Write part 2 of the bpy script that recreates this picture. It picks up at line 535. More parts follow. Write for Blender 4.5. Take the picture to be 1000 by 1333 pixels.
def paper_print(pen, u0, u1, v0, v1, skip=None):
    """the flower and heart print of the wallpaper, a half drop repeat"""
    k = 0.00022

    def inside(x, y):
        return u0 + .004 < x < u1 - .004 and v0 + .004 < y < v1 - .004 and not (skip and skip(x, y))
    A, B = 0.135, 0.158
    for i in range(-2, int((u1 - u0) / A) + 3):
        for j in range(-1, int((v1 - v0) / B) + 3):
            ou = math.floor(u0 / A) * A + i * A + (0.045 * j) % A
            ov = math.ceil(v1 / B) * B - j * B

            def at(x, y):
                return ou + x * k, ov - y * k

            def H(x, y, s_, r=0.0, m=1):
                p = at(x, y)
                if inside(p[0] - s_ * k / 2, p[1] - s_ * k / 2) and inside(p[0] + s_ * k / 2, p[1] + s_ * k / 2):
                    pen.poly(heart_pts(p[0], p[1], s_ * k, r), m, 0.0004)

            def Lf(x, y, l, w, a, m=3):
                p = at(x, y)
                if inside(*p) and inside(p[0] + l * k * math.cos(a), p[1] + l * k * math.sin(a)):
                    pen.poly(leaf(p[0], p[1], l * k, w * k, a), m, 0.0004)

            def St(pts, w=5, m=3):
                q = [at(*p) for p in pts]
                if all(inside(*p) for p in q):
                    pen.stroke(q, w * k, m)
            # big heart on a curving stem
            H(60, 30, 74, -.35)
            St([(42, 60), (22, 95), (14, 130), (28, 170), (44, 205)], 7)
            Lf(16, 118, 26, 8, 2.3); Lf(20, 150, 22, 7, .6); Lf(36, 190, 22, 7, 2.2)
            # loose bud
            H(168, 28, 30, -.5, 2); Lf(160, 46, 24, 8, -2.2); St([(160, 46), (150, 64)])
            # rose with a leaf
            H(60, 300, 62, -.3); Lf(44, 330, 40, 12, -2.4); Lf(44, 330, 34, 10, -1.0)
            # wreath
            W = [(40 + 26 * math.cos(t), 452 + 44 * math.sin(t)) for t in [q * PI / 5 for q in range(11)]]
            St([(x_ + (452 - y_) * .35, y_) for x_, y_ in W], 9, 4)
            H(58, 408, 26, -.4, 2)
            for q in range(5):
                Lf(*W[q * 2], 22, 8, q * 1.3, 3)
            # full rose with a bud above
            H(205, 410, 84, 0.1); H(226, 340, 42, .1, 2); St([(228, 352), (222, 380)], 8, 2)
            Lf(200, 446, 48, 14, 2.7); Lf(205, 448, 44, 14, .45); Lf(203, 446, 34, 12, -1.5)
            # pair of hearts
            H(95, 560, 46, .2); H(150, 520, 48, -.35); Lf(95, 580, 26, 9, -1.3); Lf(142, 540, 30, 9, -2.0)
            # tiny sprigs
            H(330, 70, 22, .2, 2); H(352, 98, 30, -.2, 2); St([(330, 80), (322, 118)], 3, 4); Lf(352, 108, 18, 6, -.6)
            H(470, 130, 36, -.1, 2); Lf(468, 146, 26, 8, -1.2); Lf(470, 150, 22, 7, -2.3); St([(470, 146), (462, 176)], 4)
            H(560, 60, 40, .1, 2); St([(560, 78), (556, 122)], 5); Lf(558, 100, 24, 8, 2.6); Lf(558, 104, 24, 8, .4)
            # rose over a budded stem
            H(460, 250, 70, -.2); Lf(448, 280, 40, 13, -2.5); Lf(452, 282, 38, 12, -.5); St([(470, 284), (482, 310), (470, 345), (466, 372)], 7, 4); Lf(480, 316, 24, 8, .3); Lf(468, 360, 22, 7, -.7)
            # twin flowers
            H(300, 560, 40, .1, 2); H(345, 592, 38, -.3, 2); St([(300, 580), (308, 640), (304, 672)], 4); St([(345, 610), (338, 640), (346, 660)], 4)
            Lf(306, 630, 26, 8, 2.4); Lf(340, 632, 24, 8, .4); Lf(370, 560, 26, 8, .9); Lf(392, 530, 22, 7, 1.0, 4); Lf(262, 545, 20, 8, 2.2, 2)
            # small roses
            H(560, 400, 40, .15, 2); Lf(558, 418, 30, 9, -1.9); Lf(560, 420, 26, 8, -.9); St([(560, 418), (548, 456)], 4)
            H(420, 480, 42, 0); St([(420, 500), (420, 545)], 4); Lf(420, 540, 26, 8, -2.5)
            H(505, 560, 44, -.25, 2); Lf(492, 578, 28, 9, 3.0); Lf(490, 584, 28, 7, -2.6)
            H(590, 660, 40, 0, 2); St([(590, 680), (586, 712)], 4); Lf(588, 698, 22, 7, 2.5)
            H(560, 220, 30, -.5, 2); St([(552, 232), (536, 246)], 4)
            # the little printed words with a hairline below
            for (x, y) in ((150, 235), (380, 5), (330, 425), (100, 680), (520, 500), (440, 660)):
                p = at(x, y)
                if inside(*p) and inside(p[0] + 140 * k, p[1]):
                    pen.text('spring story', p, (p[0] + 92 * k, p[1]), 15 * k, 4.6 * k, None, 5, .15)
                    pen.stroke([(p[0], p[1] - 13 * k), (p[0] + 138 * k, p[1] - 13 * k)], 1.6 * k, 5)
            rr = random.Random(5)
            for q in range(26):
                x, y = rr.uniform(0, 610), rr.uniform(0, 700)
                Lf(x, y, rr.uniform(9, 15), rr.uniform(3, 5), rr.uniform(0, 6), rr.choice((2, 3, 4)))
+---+
## TASK INSTRUCTIONS:
In this exercise, copy only the lines from the opening line of the material through the line where "pen.poly(heart_pts(p[0], p[1], s_" appears.

## FINAL RESULT:
Write part 2 of the bpy script that recreates this picture. It picks up at line 535. More parts follow. Write for Blender 4.5. Take the picture to be 1000 by 1333 pixels.
def paper_print(pen, u0, u1, v0, v1, skip=None):
    """the flower and heart print of the wallpaper, a half drop repeat"""
    k = 0.00022

    def inside(x, y):
        return u0 + .004 < x < u1 - .004 and v0 + .004 < y < v1 - .004 and not (skip and skip(x, y))
    A, B = 0.135, 0.158
    for i in range(-2, int((u1 - u0) / A) + 3):
        for j in range(-1, int((v1 - v0) / B) + 3):
            ou = math.floor(u0 / A) * A + i * A + (0.045 * j) % A
            ov = math.ceil(v1 / B) * B - j * B

            def at(x, y):
                return ou + x * k, ov - y * k

            def H(x, y, s_, r=0.0, m=1):
                p = at(x, y)
                if inside(p[0] - s_ * k / 2, p[1] - s_ * k / 2) and inside(p[0] + s_ * k / 2, p[1] + s_ * k / 2):
                    pen.poly(heart_pts(p[0], p[1], s_ * k, r), m, 0.0004)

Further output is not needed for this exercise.